Because we hardly ever see anything going on outside this one location, it makes things feel a lot scarier; the constant beating from the other side of the door as the terrorists try to force their way into the cockpit serves as the only musical score for this otherwise music-less film, a sinister reminder of the ongoing danger happening just inches away even in some of the quieter scenes involving Tobias’ efforts to communicate with ground control. Vollrath makes effective use of the singular location with numerous camera angles to give off the illusion that the space is much bigger than it is, yet at the same time it re-enforces how little space our hero actually has in order to both land safely and keep the terrorists from harming anybody else. They maintain a level of suspense that leaves you just as shaken and stressed as Tobias undoubtedly is, especially when the terrorists threaten certain people he himself is very close with, and you see on the camera their terrified faces up close that’s hard to not feel some kind of tragic sympathy for.

It’s held together by a strong performance by Joseph Gordon-Levitt, who has a natural charisma that helps him easily carry this movie right up to the very final shot, and whose extraordinary ability to keep calm even in the most intense of situations makes him somebody you’d feel okay with talking you down during such a crisis. The actor is on-screen for roughly 95% of the entire movie, which can be an exceptional challenge for any actor headlining a movie of such a small scale, but Gordon-Levitt makes it work with a performance that feels confident but also incredibly human at the same time; this isn’t someone who has a dramatic past or has a contrived mystery surrounding him, he’s just an ordinary guy who happens to be put in this incredibly perilous position where he reacts just like any person would, but with a professional sense of calm that makes all the difference for someone in this character’s line of work.
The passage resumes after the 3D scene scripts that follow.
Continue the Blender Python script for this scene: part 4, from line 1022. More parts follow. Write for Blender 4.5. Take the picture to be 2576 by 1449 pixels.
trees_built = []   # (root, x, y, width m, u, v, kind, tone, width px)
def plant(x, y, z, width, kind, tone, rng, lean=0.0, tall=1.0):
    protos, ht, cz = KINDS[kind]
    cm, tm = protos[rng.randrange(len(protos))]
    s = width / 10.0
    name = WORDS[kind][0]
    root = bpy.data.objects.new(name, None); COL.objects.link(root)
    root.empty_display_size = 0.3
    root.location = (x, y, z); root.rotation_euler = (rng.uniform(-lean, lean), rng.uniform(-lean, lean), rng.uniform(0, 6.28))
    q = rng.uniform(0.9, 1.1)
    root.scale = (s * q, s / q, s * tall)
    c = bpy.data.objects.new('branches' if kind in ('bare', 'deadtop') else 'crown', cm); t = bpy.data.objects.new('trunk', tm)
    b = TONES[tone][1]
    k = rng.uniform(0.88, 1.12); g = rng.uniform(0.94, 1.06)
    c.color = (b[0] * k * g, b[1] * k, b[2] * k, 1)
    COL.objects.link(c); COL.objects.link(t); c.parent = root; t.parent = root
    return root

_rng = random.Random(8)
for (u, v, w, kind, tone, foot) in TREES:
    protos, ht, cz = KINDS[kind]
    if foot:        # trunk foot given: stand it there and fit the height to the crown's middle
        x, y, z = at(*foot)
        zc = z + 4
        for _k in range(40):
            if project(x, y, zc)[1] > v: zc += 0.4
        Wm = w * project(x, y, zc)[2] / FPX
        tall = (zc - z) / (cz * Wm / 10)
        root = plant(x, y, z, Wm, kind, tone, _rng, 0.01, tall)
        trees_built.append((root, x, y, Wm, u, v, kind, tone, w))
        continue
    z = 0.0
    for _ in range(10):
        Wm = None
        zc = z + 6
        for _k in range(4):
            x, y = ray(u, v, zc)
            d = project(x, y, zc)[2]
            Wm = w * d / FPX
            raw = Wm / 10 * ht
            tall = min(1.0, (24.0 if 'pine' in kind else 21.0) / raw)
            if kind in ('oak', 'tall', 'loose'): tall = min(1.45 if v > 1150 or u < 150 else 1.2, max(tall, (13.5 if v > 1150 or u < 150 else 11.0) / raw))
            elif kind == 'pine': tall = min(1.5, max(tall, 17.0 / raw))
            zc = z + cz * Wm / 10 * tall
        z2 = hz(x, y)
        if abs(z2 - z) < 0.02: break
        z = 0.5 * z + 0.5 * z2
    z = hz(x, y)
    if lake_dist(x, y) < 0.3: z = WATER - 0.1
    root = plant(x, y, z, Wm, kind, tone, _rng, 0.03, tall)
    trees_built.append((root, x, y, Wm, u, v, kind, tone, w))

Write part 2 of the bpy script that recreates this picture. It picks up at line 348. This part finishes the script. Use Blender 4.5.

By the time we land into the third act of the movie, you can start to feel the jet engines cooling down significantly. We are introduced to Vedat (Omid Memar), a young member of the terrorist group who eventually finds himself in a close position with Tobias, and it’s where the film leans a little harder into contrived territory, especially when he goes through a couple of cliched personality shifts as he begins to doubt the very nature of their mission. It goes on for a while longer than it needed to as well; around the time when a film like would usually end, it carries on for at least another fifteen minutes, and you’re just left waiting there for the inevitable to happen so that the movie can finally wrap up. It’s still a well-made and well-acted section of the movie, but after all the constant nail-biting tension that’s been built up for the past hour or so it feels like a slow deflation that would have benefitted from ending right at the peak of its tension instead of this much more sombre conclusion.

The movie as a whole is an intense and reasonably thrilling way to kill an hour and a half, with a strong lead performance by its headlining actor, but not everything about it works, particularly a conclusion that doesn’t quite accomplish the all-out suspense it had been building up before then. Again, though, anyone who suffers from claustrophobia will most likely be very reluctant to spend an entire movie in this one cramped space, so just thank your lucky stars that you’re at least sharing that space with Joseph Gordon-Levitt of all people.

SO, TO SUM UP…

7500 is a thrilling and largely suspenseful airborne thriller, complimented by some strong if claustrophobic filmmaking and led by a strong performance by Joseph Gordon-Levitt as a very human pilot caught in a hijacking scenario, although it does eventually lose steam by the tension-deflating third act.